On Tuesday February 3, Senators Shaheen and Toomey introduced legislation to cap crop insurance subsidies at $50,000 per entity.
According to the Congressional Budget Office, this payment limit would save the federal government $2.2 billion over 10 years while impacting only 2.5 percent of producers.
Currently, the federal government subsidizes, on average, 62 percent of a producer’s crop insurance premium, though for many farms the subsidy rate is considerably higher. This premium subsidy has been provided in order to encourage more farmers to take part in the program and thus avoid the need for Congress to consider ad hoc disaster program in bad crop years. However, other consequences of increased subsidies have put family farmers, new and beginning farmers, and the environment at risk.
Since 2000, when the effort to promote crop insurance ramped up, premium subsidies have risen from 37 percent to an average of 62 percent. Subsidies can run as high as 80 percent for certain products and coverage levels.
The result of the increased subsidies has been the removal of a considerable amount of the risk associated with growing crops, particularly corn, soybeans, rice, cotton, and wheat, which receive the vast majority of the subsidies. The consequences of this much-reduced level of risk include:
- consolidation of farmland to the detriment of mid-sized family farms;
- increased land prices that prevent new and beginning farmers from accessing land; and
- degradation of the environment caused by more intense farming practices.
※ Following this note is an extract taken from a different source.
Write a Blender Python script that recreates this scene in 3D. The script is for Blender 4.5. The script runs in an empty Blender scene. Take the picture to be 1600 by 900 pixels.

When this much risk is removed, farmers tend to plant on more marginal land, which can include erosive hillsides, sensitive wildlife habitats, and areas more prone to runoff, which can harm water quality.
The removal of most of the risk of farming also allows the largest farms and outside investors more leverage to purchase more land which makes it harder for mid-size family farms to expand and survive and new and beginning farmers to get into farming.
Our nation’s credit and crop insurance programs should work for all farmers and ranchers including beginning farmers, organic farmers, and operators of small and mid-sized farms and of highly diversified farms. It should not favor one kind of crop or method of production over another and should not remove so much risk from farm that farmers are moved to farm the program rather than the land.
Since the 1970s, as part of the social bargain that allows certain farms to have a federally supported safety net, there have been subsidy limits for commodity programs, just as there are for virtually all federal entitlement programs. It is high time for crop insurance, a tiny program in the 1970s but for many years now the largest and most costly of all the farm subsidy programs, to join the ranks of all the other entitlements, with appropriate subsidy limits. The days of subsidizing every last acre and bushel regardless of how large the farming entity and regardless of the social cost must come to an end.
NSAC thanks Senators Shaheen and Toomey for introducing this important piece of legislation. Premium subsidy caps of some type are, in our view, one very important piece of a larger, much needed crop insurance reform agenda. We look forward to working with the Senators and other lawmakers on comprehensive reform.